Movie Poster
Kill Bill, Vol 2
Quentin Tarantino
Uma Thurman, David Carradine, Daryl Hannah, Michael Madsen, Sonny Chiba, Gordon Liu
134 min.


Too many words. Not enough kicking.

In short, this was, like the first half, alternately moderately entertaining and maddeningly irritating. Quentin Tarantino sure knows a lot about movies. He'd make a better critic than director if only he weren't such an annoying person (Smugger than Kevin Smith, more manic than Chris Tucker).

Like part one, this plays like an extended series of high-budget references to classic '70s kung fu pictures and spaghetti westerns. This time the references are even less thinly veiled. Where, in part one, it felt like you found Waldo when you recognized the two measures of the inexplicable Krautrock (Neu!) soundtrack to Master of the Flying Guillotine, here it seems that the redoubtable RZA simply put on a couple Ennio Morricone records and flipped back and forth between them. There are a few scenes that have some power, then you look closely and notice it is exclusively because of Ennio. At least they robbed from the best.

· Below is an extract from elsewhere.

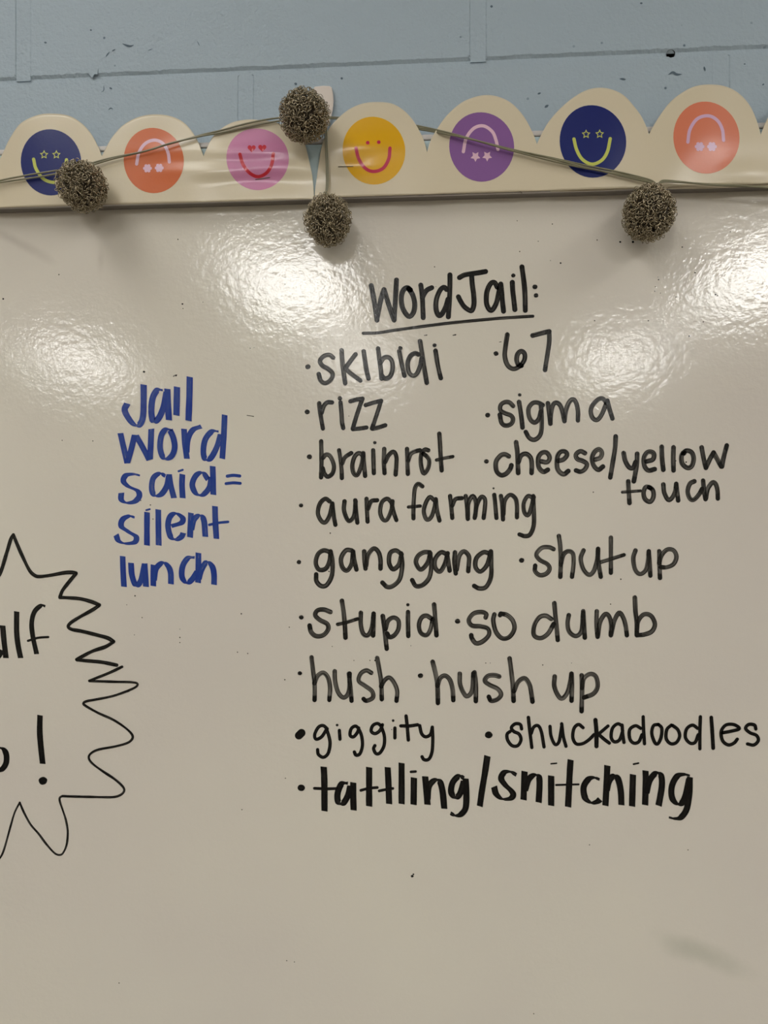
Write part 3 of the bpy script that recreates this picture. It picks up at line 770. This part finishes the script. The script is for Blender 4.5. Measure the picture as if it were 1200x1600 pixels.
def face(root, cx, cy, rx, ry, col, crop, mouth, mw, mcol, eyes, kind, ecol, label, egg=.012, rot=0):
    d = disc('printed_face', cx, cy, rx, ry, FC[col], root, egg=egg, rot=rot); d['label'] = label
    band('mouth', cr(crop, mouth), mw/crop[2], FC[mcol], d)
    for (ex, ey, er) in eyes:
        x, y = cr(crop, '%f,%f' % (ex, ey))[0]; r = er/crop[2]
        if kind == 'ostar': shape('eye', star_pts(x, y, r), x, y, FC[ecol], d, hole=.62)
        if kind == 'star': shape('eye', star_pts(x, y, r, .52, False), x, y, FC[ecol], d)
        if kind == 'flower': shape('eye', flower_pts(x, y, r), x, y, FC[ecol], d)
        if kind == 'heart': shape('eye', heart_pts(x, y, r), x, y, FC[ecol], d)
        if kind == 'dot': shape('eye', [(x+r*math.cos(q*.4189), y+r*math.sin(q*.4189)) for q in range(15)], x, y, FC[ecol], d)
face(bd1, 79.5, 253.5, 47, 52, 'blue', C3, '180,407 193,458 232,512 285,531 325,515 350,470 356,410', 17, 'lime', [(236, 383, 25), (302, 383, 25)], 'ostar', 'lime', 'navy blue face with yellow star eyes', rot=.5)
face(bd1, 240, 250.8, 47, 51, 'orange', C3, '732,433 745,370 780,322 830,305 875,325 900,372 907,422', 17, 'lilac', [(790, 456, 24), (853, 454, 24)], 'flower', 'lilac', 'orange upside-down face with flower eyes')
face(bd1, 402.3, 248.5, 48, 49, 'pink', C4, '188,415 205,470 240,515 285,535 330,515 358,470 367,412', 18, 'red', [(251, 383, 22), (308, 381, 22)], 'heart', 'red', 'pink face with red heart eyes', egg=.02, rot=1)
face(bd2, 584, 235.4, 49, 53, 'yellow', C4, '810,382 825,440 860,490 905,507 955,490 985,440 992,382', 18, 'rose', [(873, 353, 10), (932, 350, 10)], 'dot', 'rose', 'yellow face with dot eyes')
face(bd2, 752.4, 229.4, 50.3, 54.7, 'purple', C5, '280,390 295,320 335,268 385,256 430,285 450,330 460,378', 17, 'lilac', [(343, 415, 28), (404, 413, 28)], 'star', 'lilac', 'purple upside-down face with star eyes', rot=.8)
face(bd2, 926.2, 221, 52, 56.7, 'blue', C5, '856,324 870,380 900,430 950,455 1000,435 1030,390 1045,322', 17, 'lime', [(919, 299, 25), (990, 298, 25)], 'ostar', 'lime', 'navy blue face with yellow star eyes')
face(bd2, 1103.5, 215, 51.7, 56.3, 'coral', C6, '758,360 770,290 810,232 870,215 920,240 948,290 955,350', 18, 'mauve', [(823, 385, 27), (891, 385, 27)], 'flower', 'mauve', 'coral upside-down face with flower eyes')
face(bd1, -84, 258, 46, 51, 'coral', (-84-60, 258-60, 1), '37,68 40,50 50,38 60,35 70,38 80,50 83,68', 5, 'mauve', [(53, 76, 7), (68, 76, 7)], 'flower', 'mauve', 'coral upside-down face beyond the frame')
face(bd2, 1284, 207, 53, 58, 'pink', (1284-60, 207-60, 1), '35,52 40,70 50,82 60,86 70,82 80,70 85,52', 5, 'red', [(52, 46, 6), (69, 46, 6)], 'heart', 'red', 'pink face beyond the frame')
def staple(a, b_, root):
    p, q = PB(*a, .0004), PB(*b_, .0004); d = (q-p).normalized()
    pts = [p+Vector((0, .0012, 0)), p, p+(q-p)*.5, q, q+Vector((0, .0012, 0))]
    v, f = tube_vf(pts, .00032, 6); mesh('staple', v, f, M_staple, root, smooth=True)
staple((399, 280.5), (421.5, 277), bd1); staple((528.5, 260.5), (551.5, 259.8), bd2)
staple((812, 299.5), (815.5, 301), bd2)

# ================================================================== ADHESIVE HOOK
hk = thing('adhesive_hook', 'small white plastic adhesive hook stuck on the blue wall behind the top wire ball', 'hook', P(505, 215, 0), None)
outl = [(489, 139), (492, 135.5), (505, 134), (515, 134.5), (518.5, 137), (520.5, 147), (521.3, 158), (520, 172), (517, 186), (511, 201), (503, 207), (496, 203), (490, 190), (487.5, 172), (487, 155)]
def plate(name, outl, y0, y1, m, root, inset=1.3):
    pp = [Vector(p) for p in outl]; c_ = sum(pp, Vector((0, 0)))/len(pp); n = len(pp)
    rings = [(0, y0), (0, y1+.0006), (inset*.5, y1+.00018), (inset, y1)]
    v, f = [], []
    for ins, y in rings:
        for p in pp: q = p+(c_-p).normalized()*ins; v.append(P(q.x, q.y, y))
    for r_ in range(len(rings)-1):
        for k in range(n): f.append((r_*n+k, r_*n+(k+1) % n, (r_+1)*n+(k+1) % n, (r_+1)*n+k))
    v.append(P(c_.x, c_.y, y1-.0006)); t_ = (len(rings)-1)*n
    for k in range(n): f.append((t_+k, t_+(k+1) % n, len(v)-1))
    return mesh(name, v, f, m, root, smooth=False)
plate('base_plate', outl, .0004, -.0042, M_hook, hk)
hp = [P(506, 160, -.004), P(506, 182, -.008), P(506, 196, -.013), P(506, 203, -.019), P(506, 196, -.0245), P(506, 186, -.026)]
v, f = tube_vf(spline(hp, .0012), .0019, 10); mesh('hook_arm', v, f, M_hook, hk, smooth=True)

# ================================================================== WIRE-BALL GARLAND
gl = thing('wire_ball_garland', 'garland of four tangled silver wire balls on olive cord across the border', 'garland', P(475, 215, -.03))
def cord(pts, depth, off, r=.00074, name='cord', tw=.0009, ph=0):
    s3 = []
    sp_ = spline([Vector(p) for p in pts], 3.0); n = len(sp_)
    for i, p in enumerate(sp_):
        y = depth(p.x) if callable(depth) else depth
        q = P(p.x, p.y, y)
        a = i*.055+ph; fade = 1
        q.z += tw*math.sin(a)*fade + off; q.y -= abs(tw*math.cos(a))*.8
        s3.append(q)
    v, f = tube_vf(s3, r, 8)
    return mesh(name, v, f, M_cord, gl, smooth=True)
YC = YP-.0035
leftp = [(-200, 312), (-130, 308), (-60, 297), (0, 283.5), (38, 277), (88, 269.5), (128, 262), (163, 252), (187, 246), (210, 241), (233, 235), (262, 225.5), (292, 217.5), (320, 210.5), (349, 204.6), (378, 197.5), (407, 191.5), (435, 187.3), (475, 184)]
midp = [(475, 184), (515, 184.5), (536, 185.5), (560, 186.5), (600, 190), (630, 194.5)]
rp = [(618, 193), (640, 196.5), (655, 199.5), (676, 203.5), (706, 210), (730, 216), (760, 224), (790, 232), (820, 239), (850, 246), (880, 253), (910, 260), (955, 269), (1000, 279), (1018, 284), (1026, 290)]
rp2 = [(1028, 291), (1031, 286.5), (1037, 284), (1058, 285), (1101, 288), (1143, 290), (1200, 293), (1260, 298), (1320, 290), (1380, 278)]
def dmid(x):
    if x < 500: return YC
    if x < 540: return YC + (x-500)/40*(-.009-YC)
    return -.009
def drt(x): 
    if x < 662: return -.0105
    if x < 690: return -.0105 + (x-662)/28*(YC+.0105)
    return YC
for k, off in enumerate((-.0007, .0007)):
    cord(leftp, YC, off, ph=k*2.2); cord(midp, dmid, off*.8, ph=k*2, tw=.0003)
    cord(rp, drt, off*(1.0), ph=k*1.9, tw=.0007); cord(rp2, YC, off*.8, ph=k*2.6, tw=.0009)
cord([(p[0], p[1]+1.2) for p in rp], drt, .0002, ph=4, tw=.0009)
for dx in (-1.1, 1.3):
    cord([(506+dx*.6, 196), (509+dx, 205), (510+dx, 225), (511+dx, 250), (511.6+dx, 280), (510.5+dx*.8, 296), (508+dx*.4, 304)], YC-.001, 0, tw=0, name='drop_cord')

def ball_mesh(seed, Rb, nring):
    rr = random.Random(seed); V, Fc = [], []
    for i in range(nring):
        # evenly spread directions
        z = 1-2*(i+.5)/nring; t = i*2.399963
        d = Vector((math.sqrt(1-z*z)*math.cos(t), math.sqrt(1-z*z)*math.sin(t), z))
        d = (d+Vector((rr.uniform(-.1, .1), rr.uniform(-.1, .1), rr.uniform(-.1, .1)))).normalized()
        r = rr.uniform(.0014, .0026)
        lump = 1+.06*noise.noise(d*2.2+Vector((seed, 0, 0)))
        c_ = d*(Rb*lump*rr.uniform(.84, 1.0)-r*.6)
        nrm = Vector((rr.gauss(0, 1), rr.gauss(0, 1), rr.gauss(0, 1))).normalized()
        a = nrm.orthogonal().normalized(); b_ = nrm.cross(a)
        turns = rr.choice((1, 1, 1.6)); m = int(11*turns); pts = []
        closed = turns == 1
        for k in range(m):
            q = 2*math.pi*turns*k/m
            pts.append(c_+(a*math.cos(q)+b_*math.sin(q))*r+nrm*(0 if closed else .0007*k/m))
        tube_vf(pts, rr.uniform(.00026, .00033), 4, V, Fc, closed=closed)
    me_ = bpy.data.meshes.new('wire_ball'); me_.from_pydata([tuple(v) for v in V], [], Fc)
    me_.polygons.foreach_set('use_smooth', [True]*len(me_.polygons)); me_.materials.append(M_wire); me_.update()
    return me_
BM = [ball_mesh(11, .0218, 760), ball_mesh(23, .0218, 760)]
def core_vf(r):
    v, f = [], []; nu, nv = 20, 12
    for j in range(nv+1):
        ph = math.pi*j/nv
        for i in range(nu):
            t = 2*math.pi*i/nu; q = r*(1+.08*math.sin(5*t+j))
            v.append((q*math.sin(ph)*math.cos(t), q*math.sin(ph)*math.sin(t), q*math.cos(ph)))
    for j in range(nv):
        for i in range(nu):
            f.append((j*nu+i, j*nu+(i+1) % nu, (j+1)*nu+(i+1) % nu, (j+1)*nu+i))
    return v, f
cores = None
for k, (px, py, rx, ry, yd, lb) in enumerate([
    (128, 291, 40, 40.5, YP-.0215, 'wire ball over the left navy face'), (475.5, 181, 41, 41, YP-.026, 'topmost wire ball in front of the hook'),
    (512.5, 344, 37.5, 41, YS-.0235, 'lowest wire ball hanging on the drop cord'), (1014, 333, 41, 43.5, YS-.025, 'wire ball at the right below the border')]):
    o = bpy.data.objects.new('wire_ball', BM[k % 2]); COL.objects.link(o); o.parent = gl
    c_ = P(px, py, yd); o.location = c_; s_ = pxm(yd)/.0218
    o.scale = (rx*s_, min(rx, ry)*s_, ry*s_); o.rotation_euler = (k*.0, 0, 0)
    o['label'] = lb
    if k > 1: o.rotation_euler = (0, 1.5708*0, 0)
    v, f = core_vf(.0150)
    q = mesh('core', v, f, M_core, o, smooth=True)
# little cord eyelets on top of the two hanging balls
for (px, py, y) in ((508, 302, YC-.001), (1028, 291, YC-.0006)):
    c_ = P(px, py, y)
    pts = [c_+Vector((.0014*math.cos(a), 0, .0020*math.sin(a)-.0008)) for a in [2*math.pi*k/14 for k in range(14)]]
    v, f = tube_vf(pts, .0007, 6, closed=True); mesh('cord_eyelet', v, f, M_cord, gl, smooth=True)

finish_things()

Tarantino is a skilled filmmaker. This cannot be disputed. However, skill and talent are not the same thing. And Tarantino is as untalented a director as you can find.

At least Gordon Liu's vast kung fu talents are not as wasted in this half. His teacher character gets the opportunity to show off a little bit, in what are easily the most entertaining sequences in the whole combined film.

If you're a Tarantino-phile, go see it, but spare me your sycophantic blather. If not, forget about it, stay home, rent Master of the Flying Guillotine and Shaolin Challenges Ninja, enjoy the low-budget genius and leave Mr. Tarantino to his onanistic excess.